Opinion can be so dense indeed that it sometimes masquerades as fact. An instance in relation to Sinn Féin and the IRA illustrates this. On RTÉ 1’s Six-One News on March 11th, 2004, following the political opportunism of Azanar’s Spanish government, RTÉ connected Sinn Féin with the killing of over 200 in Madrid, and spent most of its flagship news programme hammering home this point. When, within a couple of days the Spanish people found out that they were being lied to, and that al-Quaeda were in fact behind the atrocity, they sacked the government. Would, that news editors were so accountable, or even subject to scrutiny.
Power and knowledge are related, so if our lens on the world is so distorted as to corrupt our knowledge of it, and ergo ourselves, this is surely no small matter.
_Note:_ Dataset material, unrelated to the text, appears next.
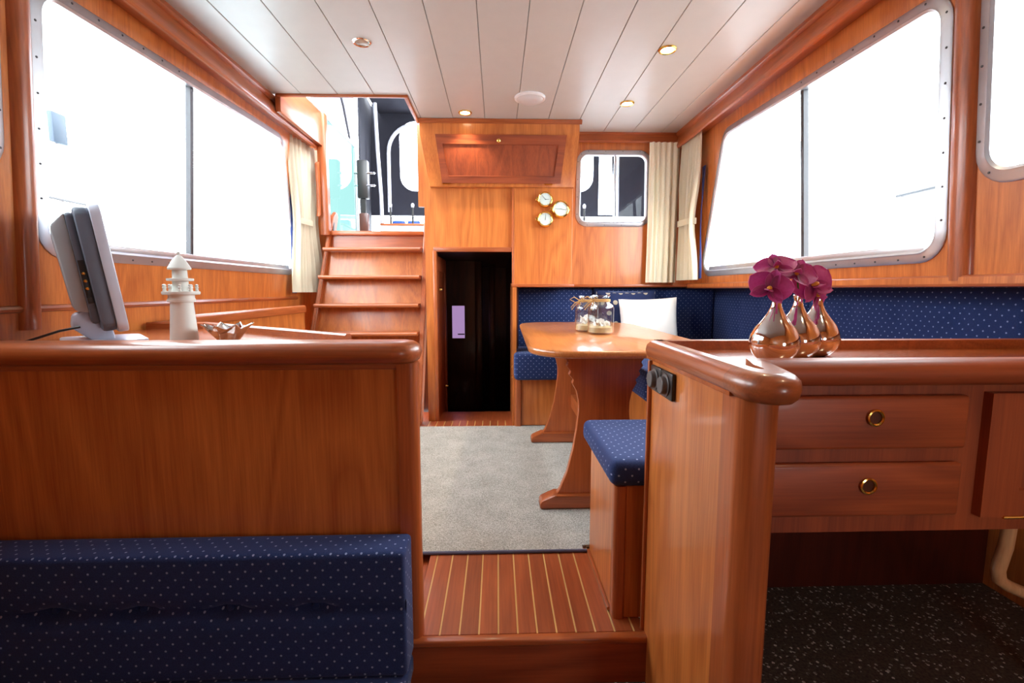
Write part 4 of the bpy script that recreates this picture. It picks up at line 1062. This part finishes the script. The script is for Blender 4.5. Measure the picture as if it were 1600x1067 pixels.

Commenting on RTÉ’s handling of the Madrid bombings, an RTÉ journalist told me in an interview that RTÉ news is objective, and that at the same time it reflects public opinion in the slant of its reportage.
The propaganda model of media has moved a long way from its infancy in the days of Hitler, Brezhnev, or even present-day China. In our model the journalists themselves are so normalised into ever-shrinking ideological parameters, that their work is bereft of critical analysis. They rarely question the motives of the powerful source – for starters, a simple question like ‘you would say that wouldn’t you…’ would suffice. In the meantime, let us not be told how or what to think; each of us is best equipped with that particular responsibility, and it should not be surrendered, ever.